これまでは、男女は結婚するのが当然であり、「女性の役割は家庭で子どもを産み育てるもの」というような性別役割分業などが主流の価値観だった。しかし現在では、「子どもを産む」ことについての選択が個々人に任されている。

論証→

この価値観の変化の原因は、社会が親に対して、子どもを産み育てる動機付けができていないことが考えられる。動機付けができていないのも、子どもの養育に対しての費用対効果が悪いことが原因のひとつだ。例えば子どもが大学を卒業するまでにはかなりのお金と時間がかかる。しかしお金をかけても保護者が得をすることはない。したがって、子どもをたくさん産まないという選択をする人が増えているのが現状だ。
また、現在は共働きの家庭が増えている。
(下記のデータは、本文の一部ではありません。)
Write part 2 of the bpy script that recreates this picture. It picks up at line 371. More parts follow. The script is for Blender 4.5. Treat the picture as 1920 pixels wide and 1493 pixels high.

そして今の世の中の状況を見てみると、女性が子どもを産んで育てることは難しい。保育園や幼稚園に入園させることが満足にできていないからだ。夫婦が共に働き、子育てができる環境が整っていないので、女性が子どもを産みにくくなってしまっている。

解決策or結論→

そこで、少子化について書かれて資料4から資料6までのうち、資料4と資料6のような解決策or結論を提案する。具体的には、資料4の「待機児童ゼロ作戦」のような、保育関係事業の強化や、資料6のように、夫婦共働きでも共に子育てができる社会を目指すことだ。

解決策or結論の吟味→

少子化によってすでに働き手は減少している。その中で、昔のように「女性は家庭で子どもを産み育てるだけだ」という価値観では、税収の減少などを考えたと
きに日本経済を維持するのは難しい。男女が共に働いて、行政が仕事と家庭・子育ての両立支援を行っていくことが重要である。